Wir werden uns weiter dafür einsetzen müssen, damit die Politik auf tatsächlich aussagekräftige Statistiken zurückgreifen kann, um wirksame Konzepte zur Kriminalitätsbekämpfung entwickeln zu können.
Links zum Thema
- Kleine Anfrage „Nicht vollstreckte Haftbefehle als Gefahr für die innere Sicherheit 2019“
- ZEIT ONLINE: Zahl offener Haftbefehle erreicht neuen Höchststand
- Kleine Anfrage: Erhöhung der Aussagekraft der PMK-Statistik
Aktuelle Entwicklungen bei der Bundespolizei
Auch die aktuellen Entwicklungen bei der Bundespolizei haben wir in einer weiteren Kleinen Anfragen abgefragt. Dabei ging es neben den Themen Ausbildung, Grenzkontrollen, unter anderem auch wieder um den Frauenanteil bei der Bundespolizei.
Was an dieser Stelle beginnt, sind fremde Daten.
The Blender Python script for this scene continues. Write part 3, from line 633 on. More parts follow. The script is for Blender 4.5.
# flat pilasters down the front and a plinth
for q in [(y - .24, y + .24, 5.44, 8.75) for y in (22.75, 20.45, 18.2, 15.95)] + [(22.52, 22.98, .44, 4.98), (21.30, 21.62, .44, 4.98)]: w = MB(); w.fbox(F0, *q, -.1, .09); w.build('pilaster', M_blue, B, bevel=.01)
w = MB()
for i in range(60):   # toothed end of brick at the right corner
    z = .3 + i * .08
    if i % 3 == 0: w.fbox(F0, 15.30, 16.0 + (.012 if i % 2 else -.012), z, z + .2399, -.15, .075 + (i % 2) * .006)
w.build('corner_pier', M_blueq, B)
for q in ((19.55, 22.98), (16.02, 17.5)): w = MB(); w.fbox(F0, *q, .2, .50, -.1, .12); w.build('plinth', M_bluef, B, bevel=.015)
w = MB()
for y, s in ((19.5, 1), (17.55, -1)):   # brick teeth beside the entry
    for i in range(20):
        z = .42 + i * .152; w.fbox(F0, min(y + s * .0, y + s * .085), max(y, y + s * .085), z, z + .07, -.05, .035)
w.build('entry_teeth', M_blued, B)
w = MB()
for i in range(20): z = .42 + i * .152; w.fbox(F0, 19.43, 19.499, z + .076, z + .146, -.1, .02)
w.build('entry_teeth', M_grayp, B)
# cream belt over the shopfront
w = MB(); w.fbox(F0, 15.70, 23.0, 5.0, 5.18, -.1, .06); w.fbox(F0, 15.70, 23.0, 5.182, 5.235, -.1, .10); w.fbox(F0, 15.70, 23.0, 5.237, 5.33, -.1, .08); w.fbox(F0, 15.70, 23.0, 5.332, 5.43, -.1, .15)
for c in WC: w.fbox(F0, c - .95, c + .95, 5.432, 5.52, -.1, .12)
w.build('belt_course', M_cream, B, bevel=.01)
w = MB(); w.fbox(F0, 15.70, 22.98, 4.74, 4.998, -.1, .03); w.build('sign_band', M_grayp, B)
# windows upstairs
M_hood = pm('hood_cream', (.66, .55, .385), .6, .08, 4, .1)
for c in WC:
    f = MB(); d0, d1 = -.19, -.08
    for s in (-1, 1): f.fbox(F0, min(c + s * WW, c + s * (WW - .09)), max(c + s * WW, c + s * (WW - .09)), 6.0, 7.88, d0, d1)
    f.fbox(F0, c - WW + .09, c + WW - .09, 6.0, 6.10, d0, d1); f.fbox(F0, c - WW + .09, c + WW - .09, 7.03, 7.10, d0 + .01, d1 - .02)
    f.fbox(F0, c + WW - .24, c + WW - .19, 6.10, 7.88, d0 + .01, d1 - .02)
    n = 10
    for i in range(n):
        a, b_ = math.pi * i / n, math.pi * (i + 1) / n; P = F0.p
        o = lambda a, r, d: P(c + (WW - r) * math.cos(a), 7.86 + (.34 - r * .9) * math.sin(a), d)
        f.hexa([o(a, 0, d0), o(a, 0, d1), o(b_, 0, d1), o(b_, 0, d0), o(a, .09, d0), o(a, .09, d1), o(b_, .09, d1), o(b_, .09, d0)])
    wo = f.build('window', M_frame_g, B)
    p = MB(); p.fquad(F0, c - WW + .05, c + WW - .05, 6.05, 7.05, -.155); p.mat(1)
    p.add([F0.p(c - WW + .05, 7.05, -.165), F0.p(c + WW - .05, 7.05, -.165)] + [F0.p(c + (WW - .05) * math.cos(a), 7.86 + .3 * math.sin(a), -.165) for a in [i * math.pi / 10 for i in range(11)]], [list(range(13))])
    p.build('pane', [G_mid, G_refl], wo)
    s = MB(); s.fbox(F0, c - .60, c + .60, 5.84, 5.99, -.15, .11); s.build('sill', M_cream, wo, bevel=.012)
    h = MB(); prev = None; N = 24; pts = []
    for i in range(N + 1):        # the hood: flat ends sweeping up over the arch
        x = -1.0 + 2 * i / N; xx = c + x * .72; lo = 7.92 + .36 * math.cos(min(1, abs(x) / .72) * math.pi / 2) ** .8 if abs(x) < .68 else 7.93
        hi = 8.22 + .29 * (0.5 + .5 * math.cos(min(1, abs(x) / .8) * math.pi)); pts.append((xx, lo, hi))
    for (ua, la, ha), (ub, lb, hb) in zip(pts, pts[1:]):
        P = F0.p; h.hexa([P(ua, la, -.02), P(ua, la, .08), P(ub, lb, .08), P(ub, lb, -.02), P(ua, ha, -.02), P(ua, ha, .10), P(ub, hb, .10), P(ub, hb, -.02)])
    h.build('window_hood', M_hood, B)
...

Positiv in diesem Zusammenhang ist, dass der Frauenanteil in Führungspositionen bei der Bundespolizei gestiegen ist. Gerade jetzt in Zeiten von Personalaufwüchsen müsste allerdings mehr getan werden, um die Weichen für mehr Frauen in Führungspositionen zu stellen. Die Topjobs sind nämlich trotz dieser Erfolge weiter fast ausschließlich von Männern besetzt. Schade auch, dass die Bundespolizei nichts an der bisherigen Praxis der Anerkennung externer Studienleistungen ändern will. Auch das wäre im Hinblick auf die personellen Herausforderungen der Zukunft jetzt wichtig.
Links zum Thema
- Kleine Anfrage: Aktuelle Entwicklungen bei der Bundespolizei (29.05.2019)
- Kleine Anfrage: Aktuelle Entwicklungen bei der Bundespolizei (03.06.2019)
#EinsatzGrün
Zu einem „Einsatz im Revier“ der besonderen Art kam es, als ich bei der Frühschicht der Polizei in Gelsenkirchen-Buer mitfuhr. Diese Begleitung war Teil des innenpolitischen Schwerpunktes der Bundestagsfraktion in diesem Herbst.
Dieser führt unter anderem grüne Abgeordnete unter dem Hashtag #EinsatzGrün an den Arbeitsalltag der Polizei heran. Viele der da gesammelten Erfahrungen sollen in die parlamentarische Arbeit einfließen.
Am 22. November findet zudem der Grüne Polizeikongress der Bundestagsfraktion statt, auf dem wir den Dialog intensivieren sollen.